SHORT TASK: Look through the listing for the word "objects". Copy each line that has it.

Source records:
>> begin

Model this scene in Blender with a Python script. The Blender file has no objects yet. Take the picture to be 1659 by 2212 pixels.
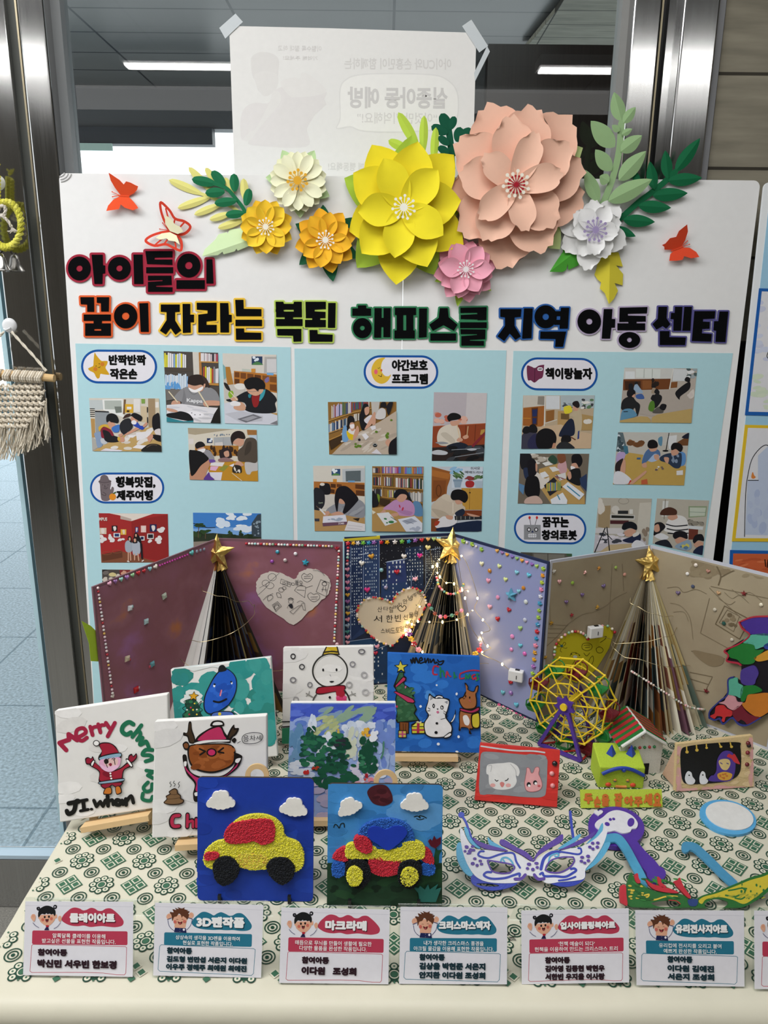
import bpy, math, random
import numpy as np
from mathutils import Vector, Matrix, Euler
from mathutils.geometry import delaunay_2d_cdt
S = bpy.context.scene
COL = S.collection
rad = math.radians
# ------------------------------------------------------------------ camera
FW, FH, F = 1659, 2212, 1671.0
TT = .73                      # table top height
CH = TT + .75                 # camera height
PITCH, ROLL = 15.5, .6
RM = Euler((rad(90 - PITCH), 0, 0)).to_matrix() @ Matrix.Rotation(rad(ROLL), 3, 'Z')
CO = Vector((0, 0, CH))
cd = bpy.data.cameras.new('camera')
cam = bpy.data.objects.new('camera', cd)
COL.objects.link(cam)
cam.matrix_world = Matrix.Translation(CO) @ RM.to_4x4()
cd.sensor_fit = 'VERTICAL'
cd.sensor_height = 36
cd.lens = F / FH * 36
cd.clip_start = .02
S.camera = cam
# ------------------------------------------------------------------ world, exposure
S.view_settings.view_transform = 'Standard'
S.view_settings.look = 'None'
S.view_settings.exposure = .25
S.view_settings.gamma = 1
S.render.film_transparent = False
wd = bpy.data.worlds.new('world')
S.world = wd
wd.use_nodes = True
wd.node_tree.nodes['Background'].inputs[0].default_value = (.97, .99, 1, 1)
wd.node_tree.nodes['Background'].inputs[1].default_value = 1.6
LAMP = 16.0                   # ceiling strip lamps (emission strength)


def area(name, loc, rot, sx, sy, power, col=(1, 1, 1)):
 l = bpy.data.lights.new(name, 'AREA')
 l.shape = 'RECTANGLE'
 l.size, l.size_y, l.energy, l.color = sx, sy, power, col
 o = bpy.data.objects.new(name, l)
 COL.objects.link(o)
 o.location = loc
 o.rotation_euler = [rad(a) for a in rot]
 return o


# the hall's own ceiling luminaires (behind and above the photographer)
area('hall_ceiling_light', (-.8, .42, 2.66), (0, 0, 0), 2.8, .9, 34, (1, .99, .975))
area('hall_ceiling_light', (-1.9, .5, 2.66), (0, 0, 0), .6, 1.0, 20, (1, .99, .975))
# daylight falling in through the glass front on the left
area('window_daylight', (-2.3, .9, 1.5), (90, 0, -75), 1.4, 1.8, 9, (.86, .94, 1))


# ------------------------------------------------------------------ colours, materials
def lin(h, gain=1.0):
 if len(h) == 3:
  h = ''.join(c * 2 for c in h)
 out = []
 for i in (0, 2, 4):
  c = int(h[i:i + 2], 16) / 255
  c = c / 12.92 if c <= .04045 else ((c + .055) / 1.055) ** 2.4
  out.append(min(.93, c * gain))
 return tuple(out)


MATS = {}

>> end
>> begin

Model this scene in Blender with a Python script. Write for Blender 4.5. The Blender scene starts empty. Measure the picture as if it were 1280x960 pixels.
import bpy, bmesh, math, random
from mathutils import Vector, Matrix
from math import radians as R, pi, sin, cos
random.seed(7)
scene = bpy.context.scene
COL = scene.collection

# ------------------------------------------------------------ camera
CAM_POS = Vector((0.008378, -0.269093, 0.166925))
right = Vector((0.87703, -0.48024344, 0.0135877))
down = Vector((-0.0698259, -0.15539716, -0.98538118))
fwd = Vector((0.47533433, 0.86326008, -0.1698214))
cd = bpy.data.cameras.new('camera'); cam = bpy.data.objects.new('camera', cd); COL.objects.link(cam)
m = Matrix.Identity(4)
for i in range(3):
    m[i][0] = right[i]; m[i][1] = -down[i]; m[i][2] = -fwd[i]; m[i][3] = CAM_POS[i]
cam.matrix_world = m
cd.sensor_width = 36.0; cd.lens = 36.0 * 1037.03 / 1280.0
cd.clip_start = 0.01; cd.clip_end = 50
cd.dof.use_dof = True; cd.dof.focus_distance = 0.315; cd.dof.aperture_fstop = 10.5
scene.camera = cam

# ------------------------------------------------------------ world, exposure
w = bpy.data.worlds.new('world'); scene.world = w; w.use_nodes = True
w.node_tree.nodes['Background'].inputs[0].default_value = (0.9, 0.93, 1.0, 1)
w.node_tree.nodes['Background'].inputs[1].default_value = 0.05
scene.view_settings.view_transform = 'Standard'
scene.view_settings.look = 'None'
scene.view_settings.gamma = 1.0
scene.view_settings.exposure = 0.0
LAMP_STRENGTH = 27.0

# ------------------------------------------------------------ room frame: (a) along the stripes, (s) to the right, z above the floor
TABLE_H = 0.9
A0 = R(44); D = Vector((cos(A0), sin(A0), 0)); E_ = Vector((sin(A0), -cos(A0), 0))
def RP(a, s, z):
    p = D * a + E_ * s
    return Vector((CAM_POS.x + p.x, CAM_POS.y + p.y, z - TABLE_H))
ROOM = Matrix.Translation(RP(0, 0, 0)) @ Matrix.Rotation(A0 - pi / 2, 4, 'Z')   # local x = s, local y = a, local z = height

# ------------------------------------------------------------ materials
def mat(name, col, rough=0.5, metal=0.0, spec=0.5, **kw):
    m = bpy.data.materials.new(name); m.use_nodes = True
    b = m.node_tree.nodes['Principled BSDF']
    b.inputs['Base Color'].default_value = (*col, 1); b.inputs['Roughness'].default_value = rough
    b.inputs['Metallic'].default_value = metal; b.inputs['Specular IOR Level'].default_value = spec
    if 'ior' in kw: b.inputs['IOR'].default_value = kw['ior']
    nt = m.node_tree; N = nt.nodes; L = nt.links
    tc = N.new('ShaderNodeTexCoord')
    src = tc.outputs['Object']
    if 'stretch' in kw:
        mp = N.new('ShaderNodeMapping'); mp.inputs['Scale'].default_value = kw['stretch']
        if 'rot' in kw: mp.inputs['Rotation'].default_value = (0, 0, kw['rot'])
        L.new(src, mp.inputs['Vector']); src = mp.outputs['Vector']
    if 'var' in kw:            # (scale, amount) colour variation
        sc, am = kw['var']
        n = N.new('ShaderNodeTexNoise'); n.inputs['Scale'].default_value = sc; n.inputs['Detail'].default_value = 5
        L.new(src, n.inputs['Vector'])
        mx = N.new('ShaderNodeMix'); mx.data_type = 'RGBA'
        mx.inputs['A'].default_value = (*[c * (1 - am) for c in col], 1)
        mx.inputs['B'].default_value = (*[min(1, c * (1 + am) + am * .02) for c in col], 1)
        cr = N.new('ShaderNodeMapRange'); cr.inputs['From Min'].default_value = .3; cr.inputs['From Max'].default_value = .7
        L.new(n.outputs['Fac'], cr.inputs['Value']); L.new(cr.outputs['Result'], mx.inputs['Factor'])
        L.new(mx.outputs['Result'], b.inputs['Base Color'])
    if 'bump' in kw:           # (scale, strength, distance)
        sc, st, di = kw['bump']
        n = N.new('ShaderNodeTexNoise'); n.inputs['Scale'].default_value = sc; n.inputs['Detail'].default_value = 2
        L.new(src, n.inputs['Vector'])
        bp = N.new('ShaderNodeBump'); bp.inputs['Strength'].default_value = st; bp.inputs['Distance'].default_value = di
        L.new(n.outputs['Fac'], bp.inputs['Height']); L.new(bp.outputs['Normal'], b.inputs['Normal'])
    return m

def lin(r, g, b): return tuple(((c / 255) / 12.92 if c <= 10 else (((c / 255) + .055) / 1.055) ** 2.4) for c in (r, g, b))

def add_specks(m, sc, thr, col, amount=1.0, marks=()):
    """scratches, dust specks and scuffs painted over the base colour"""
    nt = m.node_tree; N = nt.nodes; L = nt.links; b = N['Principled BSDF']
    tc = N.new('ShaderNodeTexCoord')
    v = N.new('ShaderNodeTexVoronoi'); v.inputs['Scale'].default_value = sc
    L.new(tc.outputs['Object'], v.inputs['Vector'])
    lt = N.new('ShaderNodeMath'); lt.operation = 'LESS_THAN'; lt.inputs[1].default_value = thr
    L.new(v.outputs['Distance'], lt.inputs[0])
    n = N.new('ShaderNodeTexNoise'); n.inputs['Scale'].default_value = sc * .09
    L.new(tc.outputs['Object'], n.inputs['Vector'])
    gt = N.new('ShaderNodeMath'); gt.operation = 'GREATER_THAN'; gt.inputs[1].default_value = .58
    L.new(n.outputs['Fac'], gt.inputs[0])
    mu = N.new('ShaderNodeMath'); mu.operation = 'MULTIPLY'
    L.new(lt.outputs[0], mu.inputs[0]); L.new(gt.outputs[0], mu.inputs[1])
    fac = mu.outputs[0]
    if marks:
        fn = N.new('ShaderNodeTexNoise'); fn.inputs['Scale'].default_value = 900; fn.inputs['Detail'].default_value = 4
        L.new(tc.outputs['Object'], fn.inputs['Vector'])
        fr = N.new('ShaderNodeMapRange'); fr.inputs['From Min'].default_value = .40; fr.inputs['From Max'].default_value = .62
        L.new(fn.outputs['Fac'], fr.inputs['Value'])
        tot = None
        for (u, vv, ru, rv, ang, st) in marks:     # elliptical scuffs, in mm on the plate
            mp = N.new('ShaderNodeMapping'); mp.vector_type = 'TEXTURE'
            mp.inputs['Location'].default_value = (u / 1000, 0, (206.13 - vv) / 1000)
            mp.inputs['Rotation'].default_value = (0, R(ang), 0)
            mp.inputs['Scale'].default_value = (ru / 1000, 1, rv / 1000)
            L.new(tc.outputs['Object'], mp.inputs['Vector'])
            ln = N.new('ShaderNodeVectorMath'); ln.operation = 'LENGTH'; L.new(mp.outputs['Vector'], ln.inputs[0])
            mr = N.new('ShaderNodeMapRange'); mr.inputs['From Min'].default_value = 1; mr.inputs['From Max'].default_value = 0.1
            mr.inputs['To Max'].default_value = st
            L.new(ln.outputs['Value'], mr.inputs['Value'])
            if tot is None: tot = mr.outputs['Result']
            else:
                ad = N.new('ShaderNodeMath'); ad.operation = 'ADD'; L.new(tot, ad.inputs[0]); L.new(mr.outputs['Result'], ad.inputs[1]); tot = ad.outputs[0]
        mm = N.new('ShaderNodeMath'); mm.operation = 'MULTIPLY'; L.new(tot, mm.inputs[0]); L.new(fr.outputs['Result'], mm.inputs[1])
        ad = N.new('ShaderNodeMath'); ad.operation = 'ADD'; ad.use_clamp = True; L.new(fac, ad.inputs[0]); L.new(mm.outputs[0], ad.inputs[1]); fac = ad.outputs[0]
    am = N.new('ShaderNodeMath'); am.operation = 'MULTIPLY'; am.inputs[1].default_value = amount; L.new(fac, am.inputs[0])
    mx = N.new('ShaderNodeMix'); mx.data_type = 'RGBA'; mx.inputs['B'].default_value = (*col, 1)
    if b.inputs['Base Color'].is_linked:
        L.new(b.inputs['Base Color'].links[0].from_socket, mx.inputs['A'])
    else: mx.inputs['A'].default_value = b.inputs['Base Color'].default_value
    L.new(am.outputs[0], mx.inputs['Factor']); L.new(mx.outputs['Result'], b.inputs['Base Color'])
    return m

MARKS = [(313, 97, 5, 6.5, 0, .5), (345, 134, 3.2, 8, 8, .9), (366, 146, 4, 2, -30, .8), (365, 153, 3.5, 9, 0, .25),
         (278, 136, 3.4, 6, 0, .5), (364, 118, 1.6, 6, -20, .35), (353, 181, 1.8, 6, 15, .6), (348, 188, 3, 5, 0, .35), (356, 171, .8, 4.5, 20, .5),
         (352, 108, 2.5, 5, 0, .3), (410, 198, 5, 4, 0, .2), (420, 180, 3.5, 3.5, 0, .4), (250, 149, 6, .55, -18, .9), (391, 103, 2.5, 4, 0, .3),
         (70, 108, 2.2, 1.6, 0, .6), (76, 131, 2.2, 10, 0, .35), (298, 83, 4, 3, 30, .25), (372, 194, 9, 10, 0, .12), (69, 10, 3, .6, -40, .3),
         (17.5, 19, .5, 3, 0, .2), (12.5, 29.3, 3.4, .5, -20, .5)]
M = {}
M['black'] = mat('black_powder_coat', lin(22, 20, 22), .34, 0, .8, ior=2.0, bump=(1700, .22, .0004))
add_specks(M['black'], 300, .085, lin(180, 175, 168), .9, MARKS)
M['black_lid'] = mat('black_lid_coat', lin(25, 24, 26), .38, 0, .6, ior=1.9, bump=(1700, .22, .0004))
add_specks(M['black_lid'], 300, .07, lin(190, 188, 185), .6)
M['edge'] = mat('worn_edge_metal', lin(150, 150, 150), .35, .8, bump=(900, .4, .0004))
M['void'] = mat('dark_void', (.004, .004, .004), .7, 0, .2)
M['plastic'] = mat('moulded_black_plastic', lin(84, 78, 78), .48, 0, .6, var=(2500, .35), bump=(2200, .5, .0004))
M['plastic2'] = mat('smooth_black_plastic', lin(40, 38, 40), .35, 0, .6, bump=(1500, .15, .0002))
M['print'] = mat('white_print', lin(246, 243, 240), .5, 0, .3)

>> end

SOLUTION FOR THIS PROBLEM:
Model this scene in Blender with a Python script. The Blender file has no objects yet. Take the picture to be 1659 by 2212 pixels.
cam = bpy.data.objects.new('camera', cd)
COL.objects.link(cam)
 o = bpy.data.objects.new(name, l)
 COL.objects.link(o)
cd = bpy.data.cameras.new('camera'); cam = bpy.data.objects.new('camera', cd); COL.objects.link(cam)